At HuffPo, America's Job Surplus and the college completion crisis.
Everything is a crisis these days, and this is not one either. Much of college education has little to do with the workplace, and most practical education is self-education. Still, the author is open to the sorts of educational flexibility that make sense.
Princeton's Neili has a major piece responding to the Chace piece on affirmative action which we posted a while ago. It's A Desperate Defense of Affirmative Action. One quote:
Our current preference system has all the perverse kind of contact effects that Allport feared to the extent that it assures, in the very nature of upward-ratcheting, that the typical black or Hispanic student at highly competitive colleges and universities will be less academically accomplished or less academically talented than the typical white or Asian student. The very logic of the system guarantees this result. It's the "dumb jock" problem cast into an ethno-racial mold.
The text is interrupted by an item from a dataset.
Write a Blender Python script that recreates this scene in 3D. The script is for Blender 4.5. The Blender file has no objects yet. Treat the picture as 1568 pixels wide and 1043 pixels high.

Just as the lowering of standards for recruited athletes results in a reinforcement of the association between "dumb" and "jock" on college campuses, so the lowering of standards for blacks and Hispanics reinforces the association -- in the minds of all parties concerned including the black and Hispanic students themselves -- of white and Asian with "smart" and black and Hispanic with "intellectually inferior." "Dumb black and Hispanic affirmative action students" is the inevitable association created, even if strictures of political correctness and concerns over hurt feelings discourage it from being expressed publicly. Systems of differential standards inevitably produce perverse effects of this kind. Within the context of the zero-sum nature of the reshuffling system, upward-ratcheting guarantees that Allport's "good contact" -- i.e. stereotype disconfirming contact -- will always be replaced by "bad contact" -- i.e. stereotype-confirming contact.
And here's another interesting one: Comparing Yale to Southern Connecticut. A quote:
Professor Mullen discovers the third-oldest and one of the most competitive colleges in the country attracts a more affluent and more cosmopolitan student body with larger ambitions and wider career options than those of students attending the local neighborhood’s uncompetitive teacher’s college.
Certainly a lot of Yale students come from more affluent and better educated family backgrounds, but comparing Yale and Southern most meaningfully would have to be done on the basis of academic talent. Southern’s students have average SAT scores in the 480-490 range on the three parts of the current test. Yale quotes different 25%/75% figures, which indicate that only 25% of Yale students got under 700 on any of the three parts of the SAT, and another 25% got 780 to 800. Yale admits around 7.5% of applicants these days. Southern admits 71% of applicants.